Monday, March 2, 2015

A Buttery Marble Cake and the Reluctance for Lent

A respite from pork is one thing, but butter, that's hard. Or at least I suppose so- I haven't done it yet.

This beauty was visiting San Francisco when I was.
Lustrous, radiant with life, butter is peerless- certainly irreplaceable. For the rest of Lent, I'll try to share recipes that shine when made with oil instead of butter and do not need rich golden eggs. But plain marble cake is not one of those. 

Truly beurre noisette/browned butter is all the rage lately. There's a reason for that- all the dairy richness announces itself with such chutzpah. Still sophisticated, but happily a lot less subtle. In a recipe for a plain cake, like a marble cake, it makes an audible (loud!) difference.

A good plain pound cake is a marvelous thing. Once you swirl chocolate batter throughout anything though, something tricky happens- there becomes a chocolate part and then a non-chocolate part. Chocolate is a bold, attention-getting flavor- it can be hard for more discrete delights to shine beside it. To make a great marble cake you need to make sure that the white part is not just the "non-chocolate" part but that it has a definite personality of its own. Brown butter makes a white batter that stands up to the flashy dark swirl running through it.

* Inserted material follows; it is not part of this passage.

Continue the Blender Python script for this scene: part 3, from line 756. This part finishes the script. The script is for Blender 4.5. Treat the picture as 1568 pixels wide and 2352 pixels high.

To make this marble cake I did four things differently than a marble cake recipe usually calls for. The first thing was browning the butter. As I had girls impatient for cake, I started with cool but still liquid butter so I could not hope for volume from creaming the butter and sugar together. Instead I beat it long with the addition of the (many) cold eggs- they chilled the butter and gained great volume. The second was preparing the pan- thick layer of butter spread in with bare fingertips and coated with coarse sugar rather than flour- the cake slipped effortlessly from the deeply fluted (cheap and poor-quality) pan and had a glittering crunchy crust. The third was to use melted dark chocolate to flavor some of the batter- rather than using cocoa powder and water as most recipes do, and the fourth difference was to add some finely chopped dark chocolate to the chocolate batter for punctuation and texture. The effect of all this was that each batter made the other shine- that dark contrast with the chunks of chocolate running through it highlighted the rich buttery purity of the lighter batter.

For this very generous cake (rising to the top of a large bundt pan), we will need:

225 g/1 C butter, plus an extra small lump for the pan
350 g/ 1 3/4 C sugar
6 eggs (yes, 6!)
10 ml/2 tsp. vanilla (homemade here)
390 g/3 C flour
20 ml/4 tsp baking powder
5 ml/1 tsp. salt
330 ml/ 1 1/3 C yogurt or buttermilk
150 g/6 oz. melted dark chocolate + 50 g/ 2 oz. chopped chocolate
some coarse sugar for the pan

First prepare the pan- using just your fingertips smear the soft butter all over the pan in a not very thin layer. Coat it all over with coarse sugar. 


Now we can brown the butter. I melted over medium heat and then kept dragging a silicone spatula over the bottom of the pan so as many of the milk solids as possible would have a chance to turn toasty bronze without blackening. Be gentle with it- take it off when it smells rich and a little like hazelnuts (noisettes!)- it can blacken suddenly.

Pour the butter into the mixing bowl and let it cool (I set it out on the veranda). Even if it is still liquid, you can beat in the sugar. Adding the eggs, one at a time and beating hard, will see the volume increase tremendously:

Those rich brown flecks are from the butter.
Add the salt and the vanilla.
The butter, sugar, and eggs beat up very fluffy.

Now mix the flour with the baking powder, blend in half, add half the yogurt/buttermilk, the rest of the flour, then the rest of the yogurt:

Now set aside a little less than half of the batter. Chop the dark chocolate, melt the 3/4 of it gently, and blend it into the batter, along with the bits of chopped chocolate.


Put some of the lighter batter into the pan and top with dabs of the chocolate batter, and then dabs of the rest of the lighter batter:



Swirl the batters together gently with a butterknife, and put in the 170 c/350 f oven.




Note there's plenty of room for the batter to rise- we're going to need it. The rich, heavy batter rises slowly to the top of the pan:



It needs over an hour for a wooden skewer plunged in to come out clean- this one took and hour and ten minutes. 

Let it rest a few minutes before turning it out onto a cake dish- it slips easily from the pan, The glittering, almost crisp crust makes a nice contrast to the moist interior, and saves the cake nicely from drying out should it stay around longer than a day.